Monday, March 03, 2008

Everything is unlimited in wireless

I've been quite busy for the past two weeks. B-school is a place where you either choose to study to die, or have fun to die. I feel I am stuck in between. Mid-term was just done, while final term is on its way. Who told me I could have a two-year break? That's not true at all.

Back to serious topic. I got this gut feeling that everything is unlimited in wireless industry in U.S. these days. Customers already have the choice of unlimited data plan for quite a few years, and now suddenly the voice became unlimited plan as well. (remember when broadband usage changed from charging based on hours to unlimited monthly, now here is the same thing).

A wrap up from businessweek:

"On Feb 19, Verizon Wireless announced a new pricing plan that offers unlimited calling for $99.99 a month. Later, AT&T announced a similar plan, while T-Mobile went one better by including unlimited text messages for the same price. The move is a big change from the wireless model in which customers pay for limited buckets of minutes. It's the latest sign that carriers are viewing voice as a commodity and data service as the future growth opportunity."

However, mobile carriers still bear the bad reputation on not being creative in the data service. In fact, mobile should be just a platform like Internet, where everyone could freely create a website, and share information. Mobile carriers should be just like broadband service providers, where they couldn't control the content. It's all grassroot content works. We couldn't imagine Comcast create a facebook, while AT&T couldn't possible create a killer web app too.

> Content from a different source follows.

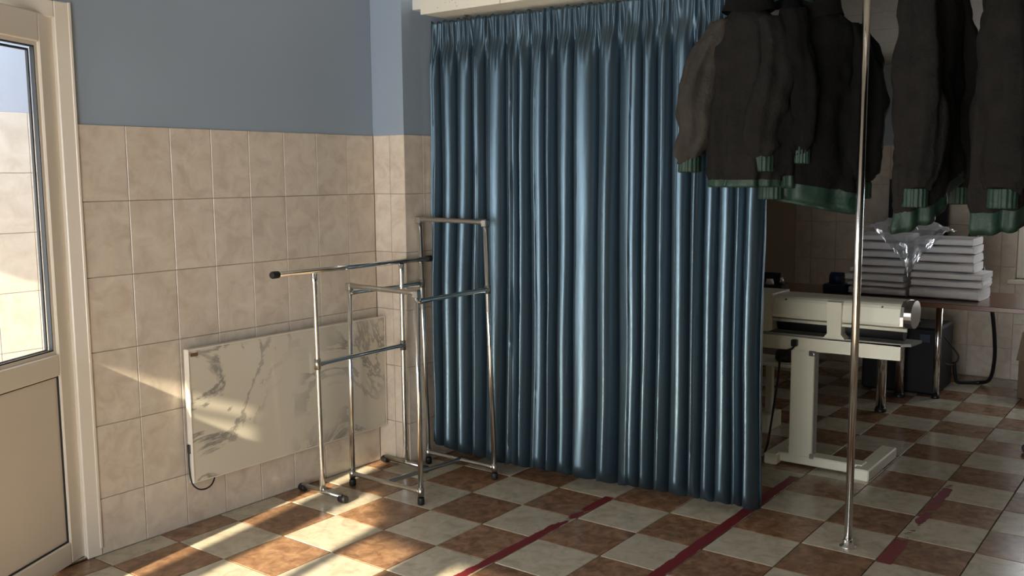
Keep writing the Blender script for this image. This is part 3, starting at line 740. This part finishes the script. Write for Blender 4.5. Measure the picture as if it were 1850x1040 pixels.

This new era encourages creativity from all the people, instead of monopoly.

I feel encouraged by this unlimited plan, because I know the era of mobile creativity is coming.

2 comments:

Unknown said...

it is encouraging. however not only we need to push carrier to open the network; but also the industry should create services that would also make carrier share the benefit, which i think is healthier. correct me if i am wrong.:-)

Amy Gu said...

haha, it's a chicken and egg thing. Sharing more benefit and opening the network are in a loop, while hard to say which will start first.